Et pour cause, sur la première image réalisée, 1 cm représente 150 mégaparsecs, c’est-à-dire 150 millions de parsecs — sachant qu’un parsec est une unité de longueur valant 3,26 années-lumière. Sur le dernier zoom, 1 cm équivaut à seulement 25 parsecs. Pour comparer, si vous aviez un zoom aussi puissant dans votre jardin, vous pourriez voir un objet de la taille d’une puce sur la Lune. Des images qui montrent donc dans le premier cas des halos englobant des clusters de galaxies, et à la fin d’autres halos gros comme la Terre. « Jamais une simulation n’avait pu observer à la fois les gros halos et les petits de toutes les masses auxquelles on pense qu’ils existent », ajoute Simon White.
Une découverte riche d’enseignement puisqu’à la grande surprise des chercheurs, les grands et les petits halos ont finalement exactement la même structure «Si vous enlevez l’échelle, impossible de savoir lequel est lequel ! » Tous ont en commun d’être extrêmement dense en leur centre puis plus diffus en s’éloignant.
Un monde virtuel pour comprendre le réel
Ces découvertes sont enthousiasmantes, tant la quête de la matière noire est un sujet qui mobilise une grande partie de la communauté scientifique et qui attend une grande découverte pour confirmer ou infirmer son existence. Mais les auteurs restent prudents, car ce papier est le tout premier à prédire ce à quoi ces petites structures sont censées ressembler si elles existaient réellement. Il s’agit donc d’un travail de prédiction uniquement destiné à montrer aux futurs chercheurs à quoi ressemble ce qu’ils doivent chercher. Simon White tempère : «Il faut se rappeler que nous ne savons pas quelles particules peuvent être des particules de matière noire. »
Nous sommes donc face à une simulation numérique d’un univers virtuel qui représente des particules hypothétiques, en espérant trouver à quoi elles ressemblent vraiment. Tout cela paraît très éloigné du monde réel. Et pourtant, c’est ce genre d’études qui peut aider à trouver la matière noire en vrai.

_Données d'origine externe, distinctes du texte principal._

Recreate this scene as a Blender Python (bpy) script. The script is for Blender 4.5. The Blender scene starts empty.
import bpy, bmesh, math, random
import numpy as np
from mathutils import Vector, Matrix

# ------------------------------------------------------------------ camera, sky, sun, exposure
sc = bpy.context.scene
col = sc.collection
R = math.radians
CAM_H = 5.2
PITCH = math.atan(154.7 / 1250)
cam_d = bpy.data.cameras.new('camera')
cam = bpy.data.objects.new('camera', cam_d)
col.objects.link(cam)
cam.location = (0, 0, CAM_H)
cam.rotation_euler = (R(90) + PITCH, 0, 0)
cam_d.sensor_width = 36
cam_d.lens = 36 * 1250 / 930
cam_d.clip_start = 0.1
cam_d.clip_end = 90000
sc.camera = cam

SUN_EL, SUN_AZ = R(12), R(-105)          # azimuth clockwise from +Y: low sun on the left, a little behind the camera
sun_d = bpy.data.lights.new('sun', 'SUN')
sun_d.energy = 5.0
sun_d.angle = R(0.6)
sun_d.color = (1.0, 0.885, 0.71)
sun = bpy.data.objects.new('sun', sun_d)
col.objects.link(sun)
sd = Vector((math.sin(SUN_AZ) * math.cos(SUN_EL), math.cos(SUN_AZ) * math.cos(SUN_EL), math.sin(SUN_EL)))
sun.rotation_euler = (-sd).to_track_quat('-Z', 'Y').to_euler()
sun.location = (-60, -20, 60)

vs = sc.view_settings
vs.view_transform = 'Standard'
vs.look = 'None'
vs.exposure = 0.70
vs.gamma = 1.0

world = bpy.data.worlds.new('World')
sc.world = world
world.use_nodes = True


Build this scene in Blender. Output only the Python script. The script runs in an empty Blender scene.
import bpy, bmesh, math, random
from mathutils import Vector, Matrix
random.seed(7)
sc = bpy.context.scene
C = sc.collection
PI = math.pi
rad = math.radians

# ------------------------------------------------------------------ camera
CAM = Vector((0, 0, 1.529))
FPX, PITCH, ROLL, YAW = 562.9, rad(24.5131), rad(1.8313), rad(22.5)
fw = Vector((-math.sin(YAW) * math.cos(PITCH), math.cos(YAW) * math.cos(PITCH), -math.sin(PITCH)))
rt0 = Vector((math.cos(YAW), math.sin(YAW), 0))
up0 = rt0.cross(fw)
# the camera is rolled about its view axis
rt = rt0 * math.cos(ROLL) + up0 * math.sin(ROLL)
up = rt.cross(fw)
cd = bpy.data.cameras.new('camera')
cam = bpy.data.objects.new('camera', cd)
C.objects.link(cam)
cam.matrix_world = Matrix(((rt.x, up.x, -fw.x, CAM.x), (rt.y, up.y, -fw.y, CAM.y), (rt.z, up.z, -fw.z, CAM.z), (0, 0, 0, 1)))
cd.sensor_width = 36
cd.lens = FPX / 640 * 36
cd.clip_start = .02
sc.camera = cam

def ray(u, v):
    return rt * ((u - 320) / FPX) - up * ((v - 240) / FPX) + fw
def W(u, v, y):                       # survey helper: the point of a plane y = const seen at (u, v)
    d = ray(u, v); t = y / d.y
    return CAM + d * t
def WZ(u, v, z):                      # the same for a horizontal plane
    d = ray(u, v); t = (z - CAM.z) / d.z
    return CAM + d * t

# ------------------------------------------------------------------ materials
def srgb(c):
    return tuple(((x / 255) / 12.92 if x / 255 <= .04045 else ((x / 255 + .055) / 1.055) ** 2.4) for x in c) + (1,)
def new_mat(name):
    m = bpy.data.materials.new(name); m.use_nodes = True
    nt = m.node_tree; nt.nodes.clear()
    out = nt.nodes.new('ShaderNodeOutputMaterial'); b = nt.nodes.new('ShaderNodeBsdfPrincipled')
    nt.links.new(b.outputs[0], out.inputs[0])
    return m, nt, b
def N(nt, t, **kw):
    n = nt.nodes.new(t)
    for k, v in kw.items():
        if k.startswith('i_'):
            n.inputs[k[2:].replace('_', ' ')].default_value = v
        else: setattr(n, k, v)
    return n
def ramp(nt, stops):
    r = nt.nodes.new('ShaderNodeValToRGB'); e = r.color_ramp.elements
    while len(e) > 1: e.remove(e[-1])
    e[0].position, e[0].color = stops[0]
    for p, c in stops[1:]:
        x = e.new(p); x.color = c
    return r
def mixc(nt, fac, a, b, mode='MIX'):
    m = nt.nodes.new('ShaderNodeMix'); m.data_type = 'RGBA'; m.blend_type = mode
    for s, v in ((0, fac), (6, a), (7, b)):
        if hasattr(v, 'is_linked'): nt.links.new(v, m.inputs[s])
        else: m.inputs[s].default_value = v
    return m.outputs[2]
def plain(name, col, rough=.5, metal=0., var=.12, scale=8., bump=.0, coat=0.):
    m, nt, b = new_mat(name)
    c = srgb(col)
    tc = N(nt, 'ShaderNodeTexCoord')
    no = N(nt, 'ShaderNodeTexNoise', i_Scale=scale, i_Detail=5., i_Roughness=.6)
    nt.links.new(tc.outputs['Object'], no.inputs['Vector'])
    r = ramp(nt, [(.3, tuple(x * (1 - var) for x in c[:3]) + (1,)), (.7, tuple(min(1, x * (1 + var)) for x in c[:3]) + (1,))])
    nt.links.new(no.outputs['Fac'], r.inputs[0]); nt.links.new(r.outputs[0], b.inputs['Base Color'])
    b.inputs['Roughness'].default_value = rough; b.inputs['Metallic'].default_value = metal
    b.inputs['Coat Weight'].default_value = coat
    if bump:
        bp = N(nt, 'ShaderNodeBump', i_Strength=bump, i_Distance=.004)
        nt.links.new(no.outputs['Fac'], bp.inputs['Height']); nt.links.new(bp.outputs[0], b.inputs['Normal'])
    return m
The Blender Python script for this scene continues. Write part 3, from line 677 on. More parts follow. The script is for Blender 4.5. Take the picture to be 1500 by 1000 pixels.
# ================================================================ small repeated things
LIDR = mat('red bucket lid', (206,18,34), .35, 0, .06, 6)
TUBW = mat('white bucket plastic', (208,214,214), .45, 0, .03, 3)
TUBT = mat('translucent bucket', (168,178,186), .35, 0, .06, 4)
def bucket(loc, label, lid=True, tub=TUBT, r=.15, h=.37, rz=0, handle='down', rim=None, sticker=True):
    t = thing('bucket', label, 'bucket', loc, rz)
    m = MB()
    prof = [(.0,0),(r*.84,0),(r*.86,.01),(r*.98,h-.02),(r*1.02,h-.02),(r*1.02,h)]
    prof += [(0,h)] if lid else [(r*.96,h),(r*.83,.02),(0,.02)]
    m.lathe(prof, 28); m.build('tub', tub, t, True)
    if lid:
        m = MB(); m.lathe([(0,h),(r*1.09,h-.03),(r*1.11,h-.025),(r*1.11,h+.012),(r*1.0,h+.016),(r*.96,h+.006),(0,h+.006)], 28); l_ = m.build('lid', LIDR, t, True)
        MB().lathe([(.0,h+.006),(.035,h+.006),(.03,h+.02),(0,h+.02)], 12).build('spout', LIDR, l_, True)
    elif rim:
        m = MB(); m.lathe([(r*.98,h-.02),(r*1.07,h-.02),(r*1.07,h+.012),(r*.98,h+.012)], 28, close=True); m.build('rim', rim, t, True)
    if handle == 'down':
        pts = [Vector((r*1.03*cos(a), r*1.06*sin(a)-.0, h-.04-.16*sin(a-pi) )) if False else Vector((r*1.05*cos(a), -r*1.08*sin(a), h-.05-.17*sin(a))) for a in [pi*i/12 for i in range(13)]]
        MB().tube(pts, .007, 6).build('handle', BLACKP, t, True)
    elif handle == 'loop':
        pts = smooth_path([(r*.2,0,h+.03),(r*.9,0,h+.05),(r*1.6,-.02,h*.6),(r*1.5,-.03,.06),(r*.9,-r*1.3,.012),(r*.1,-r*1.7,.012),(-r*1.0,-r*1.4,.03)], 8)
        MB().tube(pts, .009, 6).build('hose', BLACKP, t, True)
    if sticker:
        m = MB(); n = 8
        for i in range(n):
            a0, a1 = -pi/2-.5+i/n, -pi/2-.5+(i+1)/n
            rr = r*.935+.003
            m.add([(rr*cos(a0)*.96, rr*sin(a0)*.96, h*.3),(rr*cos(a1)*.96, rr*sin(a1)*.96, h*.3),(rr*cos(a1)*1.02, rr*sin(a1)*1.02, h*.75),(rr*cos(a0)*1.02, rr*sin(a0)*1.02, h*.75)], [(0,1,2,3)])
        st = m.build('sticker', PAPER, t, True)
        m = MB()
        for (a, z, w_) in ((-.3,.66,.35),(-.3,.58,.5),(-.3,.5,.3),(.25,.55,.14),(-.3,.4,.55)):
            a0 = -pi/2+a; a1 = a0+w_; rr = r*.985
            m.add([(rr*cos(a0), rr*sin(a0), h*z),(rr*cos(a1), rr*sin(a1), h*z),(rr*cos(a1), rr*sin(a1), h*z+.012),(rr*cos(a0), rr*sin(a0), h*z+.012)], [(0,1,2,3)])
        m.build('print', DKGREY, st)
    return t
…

En effet, une des principales pistes pour trouver de la matière noire consiste à identifier des rayons gamma émis par la collision de deux particules entre elles. La simulation décrite dans cette étude pourrait donc aider à savoir quel niveau de radiation est attendu selon la masse des halos. Et si les radiations émises par un seul halo de petite taille sont trop petites pour être détectées avec les techniques actuelles, ensemble, plusieurs halos pourraient créer suffisamment de rayons gamma pour devenir visibles. Il « suffirait » donc d’identifier des zones où la concentration de matière est plus importante pour espérer détecter des signaux correspondants aux collisions.
L’étude en question ne nous dit pas où chercher, mais indique quel niveau de radiation peut-être attendu selon la masse des halos. Au final, c’est en cherchant des traces de lumière que les scientifiques espèrent percer les secrets de la matière noire.